My little coop is only 6×8 feet and comfortably houses a dozen hens and a rooster, but I made the door too narrow and too short. I have trouble getting in to clean out the old bedding and I’ve smacked my head on the sill all too many times. I should have made a wider and higher door regardless of the size of the coop.

A chicken coop can be a free-standing building or a simple sloped roof shed, built as an addition to an existing building.

Your coop’s floor can simply be dirt, but be sure you build your coop on higher ground with good drainage. You don’t want your coop to be damp due to standing water from rainy weather or snowmelt. Dampness leads to sick chickens in a hurry. If you choose a dirt floor, it’s a good idea to bury sturdy wire down at least a foot or preferably two feet in the ground all around the sides of the coop to prevent predators from digging underneath to get at your flock. Even the neighbor’s dog may attempt to kill fluttering chickens out of excitement. In this vein, make sure your coop has a solid door that is closed every single night. Most wild predators attack at night and a closed door prevents this from happening.

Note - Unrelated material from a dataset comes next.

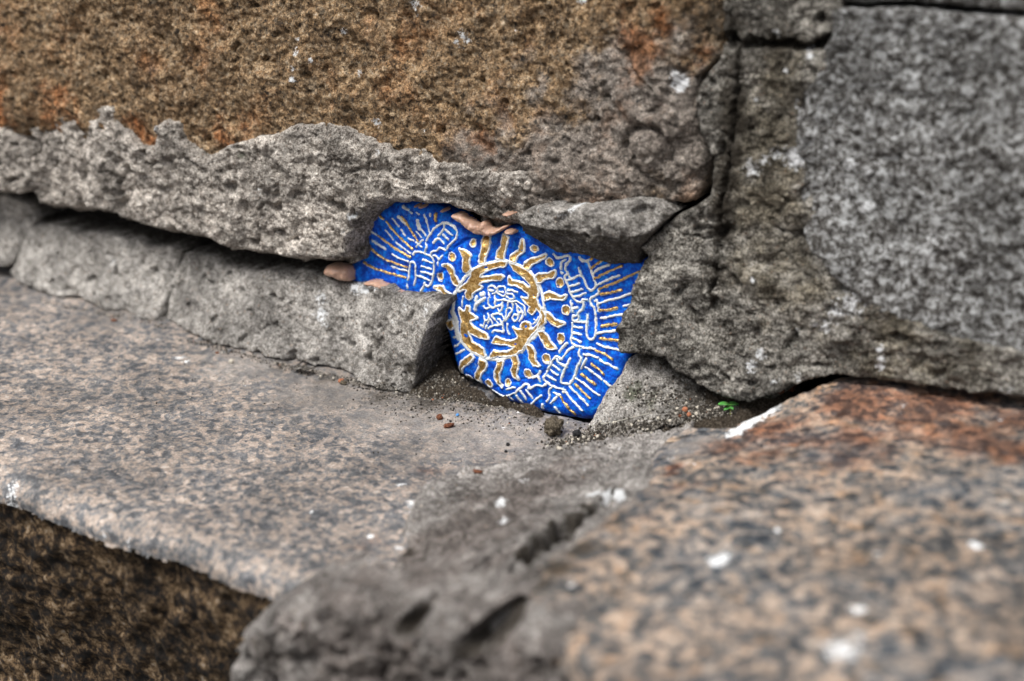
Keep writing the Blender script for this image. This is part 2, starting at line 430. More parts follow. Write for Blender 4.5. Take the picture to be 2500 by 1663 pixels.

Chickens like poles to roost on. I like to attach them to angled supports running from the floor to about shoulder height. Chickens like to “climb” from the lower poles to finally roost near the ceiling.

Chickens love sunlight, so add at least one window to your coop, preferably to the east or south. My little coop has one to the south and one to the west since the east side of the coop is built against our goat barn. Do what you can to make sure your chickens have plenty of light. The windows also let in warmth in the wintertime.

You don’t have to insulate your chicken coop, but in very cold climates it is a good idea. Add insulation on the walls and also the ceiling to hold in the warmth. Cover the insulation with OSB, plywood, or paneling, as the girls love to eat up beadboard insulation and it really isn’t good for them. If you do insulate your coop, it’s a good idea to include some means for fresh air. You can install a vent in the roof or you can simply leave the small chicken access door open during the day. Even in very cold weather chickens love to go outdoors and bask in the sun and fresh air. At night when the temperature plummets, closing the small chicken door will keep the flock comfortably warm.

Include a battery of nest boxes in your coop so that there is one nest for each five hens. If you don’t do this, they’ll fight over who gets to lay an egg in a box and eggs will get broken or chickens will begin to lay on the floor.

Also make sure you have a ladder-like roost made of rounded poles. I like a roost that slopes from the floor to shoulder height as chickens like to “climb” up the roost and end up on the highest poles.